The main story here remains the battle between the Department of Truth (featuring Lee Harvey Oswald) and The Black Hat, Truth versus Disinformation throughout American history, Lies My History Teacher Told Me, the erasure of histories of people of color, and so on. With some scary guy named Hatman edging in, like King’s It or Bradbury’s Mr. Dark. The actual history passing through the nightmare includes Nixon, Watergate, expanding Vietnam to Cambodia and Laos, all those good things we were lied about, setting the stage for today’s hallucinatory dark fantasies. Comics as political commentray, and strangely entertaiining as well as depressingly enlightening.
4.5 stars This is pretty great, as long as you don’t mind that half of its six issues are devoted to an expositional diversion that halts the present-day narrative. That seems to be the standard for all Tynion’s ongoing series at this point, though, and the tangent is a rewarding one.
The first half checks another big historical item off the list in Watergate, but also seems to acknowledge that Trump’s present-day malignancy is going to be a lasting influence on American politics (instead of a brief nasty fever) via the most direct inclusion yet of his current administration into the story. That’s a development that has me both intrigued and wary for the plot going forward.

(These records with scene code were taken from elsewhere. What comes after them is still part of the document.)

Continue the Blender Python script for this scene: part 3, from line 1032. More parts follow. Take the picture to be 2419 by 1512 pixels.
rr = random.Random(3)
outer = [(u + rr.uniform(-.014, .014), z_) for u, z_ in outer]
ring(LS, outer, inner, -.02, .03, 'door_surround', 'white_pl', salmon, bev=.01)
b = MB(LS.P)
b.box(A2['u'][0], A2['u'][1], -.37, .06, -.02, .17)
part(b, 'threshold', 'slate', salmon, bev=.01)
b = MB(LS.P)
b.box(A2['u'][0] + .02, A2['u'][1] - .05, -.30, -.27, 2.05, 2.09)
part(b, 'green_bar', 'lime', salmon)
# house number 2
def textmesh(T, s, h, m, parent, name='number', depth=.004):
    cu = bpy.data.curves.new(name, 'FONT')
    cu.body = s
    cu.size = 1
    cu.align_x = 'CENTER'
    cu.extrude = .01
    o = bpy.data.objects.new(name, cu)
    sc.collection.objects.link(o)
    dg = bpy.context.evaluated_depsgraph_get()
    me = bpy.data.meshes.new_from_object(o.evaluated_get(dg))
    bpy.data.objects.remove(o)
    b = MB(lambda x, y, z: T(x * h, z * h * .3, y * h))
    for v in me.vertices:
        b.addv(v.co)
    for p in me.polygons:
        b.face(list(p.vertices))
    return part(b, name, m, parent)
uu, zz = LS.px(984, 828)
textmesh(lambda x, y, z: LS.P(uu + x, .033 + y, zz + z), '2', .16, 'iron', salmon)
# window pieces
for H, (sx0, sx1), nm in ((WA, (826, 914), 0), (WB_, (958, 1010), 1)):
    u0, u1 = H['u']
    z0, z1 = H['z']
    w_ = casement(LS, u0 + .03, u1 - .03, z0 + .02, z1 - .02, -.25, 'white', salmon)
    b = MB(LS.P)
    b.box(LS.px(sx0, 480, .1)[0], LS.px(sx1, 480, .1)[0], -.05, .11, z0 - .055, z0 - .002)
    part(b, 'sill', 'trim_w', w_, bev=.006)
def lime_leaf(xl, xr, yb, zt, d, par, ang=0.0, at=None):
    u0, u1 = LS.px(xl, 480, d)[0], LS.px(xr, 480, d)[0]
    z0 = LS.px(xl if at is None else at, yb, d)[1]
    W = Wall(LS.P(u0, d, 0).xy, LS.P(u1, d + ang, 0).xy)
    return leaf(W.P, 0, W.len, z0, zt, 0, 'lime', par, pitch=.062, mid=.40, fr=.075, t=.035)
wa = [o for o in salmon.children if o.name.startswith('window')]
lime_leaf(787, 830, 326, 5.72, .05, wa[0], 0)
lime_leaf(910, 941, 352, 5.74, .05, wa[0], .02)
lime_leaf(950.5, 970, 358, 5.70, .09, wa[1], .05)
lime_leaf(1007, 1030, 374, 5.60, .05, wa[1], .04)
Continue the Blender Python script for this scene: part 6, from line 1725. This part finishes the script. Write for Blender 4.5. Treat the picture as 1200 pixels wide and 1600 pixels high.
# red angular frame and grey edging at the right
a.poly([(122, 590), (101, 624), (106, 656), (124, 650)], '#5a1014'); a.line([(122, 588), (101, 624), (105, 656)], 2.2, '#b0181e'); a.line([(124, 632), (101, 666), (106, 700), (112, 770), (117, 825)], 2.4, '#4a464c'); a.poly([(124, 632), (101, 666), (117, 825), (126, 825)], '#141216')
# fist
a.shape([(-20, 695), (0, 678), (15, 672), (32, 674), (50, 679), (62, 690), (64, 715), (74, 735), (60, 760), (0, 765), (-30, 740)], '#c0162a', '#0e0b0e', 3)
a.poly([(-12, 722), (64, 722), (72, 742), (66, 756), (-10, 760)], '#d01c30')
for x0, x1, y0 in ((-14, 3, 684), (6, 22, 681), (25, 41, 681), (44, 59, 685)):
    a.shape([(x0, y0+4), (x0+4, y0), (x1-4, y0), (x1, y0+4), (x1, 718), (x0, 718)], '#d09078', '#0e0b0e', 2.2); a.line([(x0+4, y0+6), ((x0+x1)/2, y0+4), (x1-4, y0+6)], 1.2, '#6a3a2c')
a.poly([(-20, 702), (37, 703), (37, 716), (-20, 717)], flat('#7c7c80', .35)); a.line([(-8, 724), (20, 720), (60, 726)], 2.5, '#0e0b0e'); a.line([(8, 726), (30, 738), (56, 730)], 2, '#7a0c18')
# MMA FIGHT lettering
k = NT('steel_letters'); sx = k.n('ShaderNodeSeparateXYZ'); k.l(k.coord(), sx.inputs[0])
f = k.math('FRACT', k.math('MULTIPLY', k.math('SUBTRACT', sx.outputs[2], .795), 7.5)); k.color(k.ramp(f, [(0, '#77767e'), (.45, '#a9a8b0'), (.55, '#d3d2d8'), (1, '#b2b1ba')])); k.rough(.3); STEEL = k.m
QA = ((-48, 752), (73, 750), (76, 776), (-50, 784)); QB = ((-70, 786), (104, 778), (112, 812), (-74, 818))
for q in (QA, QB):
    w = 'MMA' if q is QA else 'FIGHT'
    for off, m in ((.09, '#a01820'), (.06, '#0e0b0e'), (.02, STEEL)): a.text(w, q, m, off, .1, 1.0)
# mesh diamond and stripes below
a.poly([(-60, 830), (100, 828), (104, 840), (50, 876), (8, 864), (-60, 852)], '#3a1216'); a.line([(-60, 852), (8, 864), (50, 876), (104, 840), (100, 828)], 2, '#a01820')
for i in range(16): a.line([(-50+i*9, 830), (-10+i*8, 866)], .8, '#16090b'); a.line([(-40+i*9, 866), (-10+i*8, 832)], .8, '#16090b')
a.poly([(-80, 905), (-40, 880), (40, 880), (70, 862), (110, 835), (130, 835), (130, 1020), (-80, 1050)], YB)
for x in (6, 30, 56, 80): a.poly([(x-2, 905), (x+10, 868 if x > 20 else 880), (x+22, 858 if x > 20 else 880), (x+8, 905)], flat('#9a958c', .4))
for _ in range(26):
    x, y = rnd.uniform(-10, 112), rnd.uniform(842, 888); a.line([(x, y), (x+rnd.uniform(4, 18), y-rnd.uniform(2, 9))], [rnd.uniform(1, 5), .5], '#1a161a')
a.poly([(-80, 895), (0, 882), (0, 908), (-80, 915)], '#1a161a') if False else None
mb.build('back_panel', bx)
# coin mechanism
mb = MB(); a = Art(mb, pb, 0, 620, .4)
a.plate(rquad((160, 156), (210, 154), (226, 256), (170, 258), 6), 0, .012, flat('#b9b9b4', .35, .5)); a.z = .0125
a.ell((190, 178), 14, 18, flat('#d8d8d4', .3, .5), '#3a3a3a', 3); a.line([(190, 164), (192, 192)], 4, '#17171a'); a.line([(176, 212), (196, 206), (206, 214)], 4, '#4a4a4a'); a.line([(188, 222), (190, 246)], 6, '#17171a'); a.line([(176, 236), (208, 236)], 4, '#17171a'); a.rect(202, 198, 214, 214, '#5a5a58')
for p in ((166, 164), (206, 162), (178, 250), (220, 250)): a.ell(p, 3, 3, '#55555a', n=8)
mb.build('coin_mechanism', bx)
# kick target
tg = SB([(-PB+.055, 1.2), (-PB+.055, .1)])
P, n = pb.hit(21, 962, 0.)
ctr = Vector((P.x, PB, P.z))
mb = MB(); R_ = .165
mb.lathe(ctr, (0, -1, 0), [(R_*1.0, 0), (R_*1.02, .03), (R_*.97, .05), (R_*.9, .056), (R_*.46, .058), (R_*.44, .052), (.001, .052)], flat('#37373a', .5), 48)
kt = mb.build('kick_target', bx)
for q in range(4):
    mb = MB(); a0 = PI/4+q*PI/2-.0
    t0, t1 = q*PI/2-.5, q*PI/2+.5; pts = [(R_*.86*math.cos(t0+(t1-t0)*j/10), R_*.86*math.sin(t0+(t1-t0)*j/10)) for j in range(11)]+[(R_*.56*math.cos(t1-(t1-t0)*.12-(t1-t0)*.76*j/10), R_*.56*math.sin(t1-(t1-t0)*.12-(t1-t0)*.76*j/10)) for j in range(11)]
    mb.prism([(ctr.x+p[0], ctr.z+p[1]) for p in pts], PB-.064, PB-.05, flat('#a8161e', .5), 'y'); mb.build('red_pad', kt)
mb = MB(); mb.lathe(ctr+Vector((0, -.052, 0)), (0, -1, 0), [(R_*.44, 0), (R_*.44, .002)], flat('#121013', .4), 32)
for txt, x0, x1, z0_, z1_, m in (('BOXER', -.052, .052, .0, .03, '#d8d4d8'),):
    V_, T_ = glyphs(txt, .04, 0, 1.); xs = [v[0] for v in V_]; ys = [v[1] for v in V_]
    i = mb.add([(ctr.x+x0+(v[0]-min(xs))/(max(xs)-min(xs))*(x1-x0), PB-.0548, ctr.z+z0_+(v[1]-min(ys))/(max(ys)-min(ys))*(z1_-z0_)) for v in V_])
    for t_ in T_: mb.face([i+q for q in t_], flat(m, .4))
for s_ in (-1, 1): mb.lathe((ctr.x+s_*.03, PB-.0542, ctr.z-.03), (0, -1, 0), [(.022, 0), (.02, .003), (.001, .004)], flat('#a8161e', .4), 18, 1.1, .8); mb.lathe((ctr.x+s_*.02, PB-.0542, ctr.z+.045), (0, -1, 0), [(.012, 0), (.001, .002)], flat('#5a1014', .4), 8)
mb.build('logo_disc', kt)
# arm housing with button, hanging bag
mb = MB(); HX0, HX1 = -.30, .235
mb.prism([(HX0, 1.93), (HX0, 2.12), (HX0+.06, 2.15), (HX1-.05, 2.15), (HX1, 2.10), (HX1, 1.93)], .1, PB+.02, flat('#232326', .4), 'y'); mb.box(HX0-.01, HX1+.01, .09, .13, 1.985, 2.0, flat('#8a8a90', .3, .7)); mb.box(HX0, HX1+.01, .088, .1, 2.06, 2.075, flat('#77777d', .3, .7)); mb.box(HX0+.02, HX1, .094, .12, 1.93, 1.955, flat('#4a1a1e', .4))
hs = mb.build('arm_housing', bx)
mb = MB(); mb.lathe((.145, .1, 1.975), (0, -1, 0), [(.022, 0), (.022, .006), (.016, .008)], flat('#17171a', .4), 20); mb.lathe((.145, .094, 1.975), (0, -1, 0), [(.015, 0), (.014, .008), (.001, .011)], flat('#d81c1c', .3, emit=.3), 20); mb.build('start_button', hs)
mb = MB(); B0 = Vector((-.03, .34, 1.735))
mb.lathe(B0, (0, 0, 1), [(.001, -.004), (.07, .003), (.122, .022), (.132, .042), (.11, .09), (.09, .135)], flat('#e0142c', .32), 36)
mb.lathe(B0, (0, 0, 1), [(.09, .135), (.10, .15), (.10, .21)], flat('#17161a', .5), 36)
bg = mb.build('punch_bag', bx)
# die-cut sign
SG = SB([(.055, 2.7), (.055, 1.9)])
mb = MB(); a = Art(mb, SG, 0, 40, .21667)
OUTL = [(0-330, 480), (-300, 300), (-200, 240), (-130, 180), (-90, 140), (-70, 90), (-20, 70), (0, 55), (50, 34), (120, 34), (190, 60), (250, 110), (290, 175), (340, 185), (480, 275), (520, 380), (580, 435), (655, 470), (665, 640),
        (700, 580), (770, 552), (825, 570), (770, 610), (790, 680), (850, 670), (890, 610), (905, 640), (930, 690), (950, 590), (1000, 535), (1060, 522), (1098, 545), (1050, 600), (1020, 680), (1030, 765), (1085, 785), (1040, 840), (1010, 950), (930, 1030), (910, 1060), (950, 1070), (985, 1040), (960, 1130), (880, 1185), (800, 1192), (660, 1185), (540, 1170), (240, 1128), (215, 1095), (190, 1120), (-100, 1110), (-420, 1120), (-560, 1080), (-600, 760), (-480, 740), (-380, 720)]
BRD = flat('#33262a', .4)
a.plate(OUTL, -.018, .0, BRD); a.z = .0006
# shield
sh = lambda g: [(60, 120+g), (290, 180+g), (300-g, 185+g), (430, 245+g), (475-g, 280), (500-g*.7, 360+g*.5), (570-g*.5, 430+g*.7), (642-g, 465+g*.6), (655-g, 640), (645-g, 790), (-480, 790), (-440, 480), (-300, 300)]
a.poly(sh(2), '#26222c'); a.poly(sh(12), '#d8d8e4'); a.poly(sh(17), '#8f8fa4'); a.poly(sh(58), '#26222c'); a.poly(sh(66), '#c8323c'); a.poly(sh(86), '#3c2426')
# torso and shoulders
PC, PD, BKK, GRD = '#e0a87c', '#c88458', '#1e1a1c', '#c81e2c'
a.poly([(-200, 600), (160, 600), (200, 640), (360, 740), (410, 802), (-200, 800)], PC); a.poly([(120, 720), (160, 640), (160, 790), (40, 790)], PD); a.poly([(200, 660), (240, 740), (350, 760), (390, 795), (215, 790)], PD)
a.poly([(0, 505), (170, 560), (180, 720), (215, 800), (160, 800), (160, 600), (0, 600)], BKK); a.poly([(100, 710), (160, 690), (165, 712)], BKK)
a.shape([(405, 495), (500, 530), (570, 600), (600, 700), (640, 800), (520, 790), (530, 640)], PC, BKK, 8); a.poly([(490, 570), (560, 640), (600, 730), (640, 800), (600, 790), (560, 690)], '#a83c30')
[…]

The digressive back half is more immediately interesting to me, reminiscent of a Jane Schoenbrun story (e.g. I Saw The TV Glow) if it took place in Tynion’s Slaughterverse. It technically offers more back story on a lesser-seen member of the Dept, but more than that it’s a satisfying and largely self-contained creepypasta mini-arc with trans coming-of-age themes.
“Just look at the world. The ideas that used to be caged up are running wild in the streets. Everything feels open to argument. Science isn’t science anymore. The truth isn’t the truth anymore. It’s all unfixed.”
“I think..there’s something bad in the computers, Frank.” “All that’s in the computers is us Bobbie. It’s just us looking at ourselves, and that’s why it’s so scary, but it’s not real.”
“People are just waiting to believe what they want to believe.”
Kind of a disappointment, to be honest. The battle between the DoT and Black Hat is starting to heat up and, right when that gets interesting, we're suddenly dumped into a story about the dark corners of the Internet, creepypasta, and Hatman, with art right out of SIKTC. It does look like that other story is going to connect into the main storyline, but it was frustrating to be wrenched out of a much more intriguing story for something that, so far, is considerably less so.
Sexto volumen de la serie, que parece que se acerca a su ecuador. Y digo parece, porque justo cuando la cosa se pone candente tenemos una nueva desviación (es decir, otro arco argumental flashback) sobre Frank, la informática del Departamento, que bien podría ser una historia ambientada en otro gran éxito de Tynion IV, 'Hay algo matando niños', con un creepypast de Internet que no es tan potente. Igualmente sigue siendo muy disfrutable.
Still incredibly complex, Tynion continues to deliver a narrative of truth and fictions that is wildly relevant to today--with this volume delivering two stories and two distinct art styles that have a lot to say about the current moment.
This series has me by the throat. It continues to surprise and delight while cleaving to its original promise to both explain and obscure the American experiment—its successes and utter failures—while giving us a fantastical yet compelling idea for how dreams, faith and reality all intersect.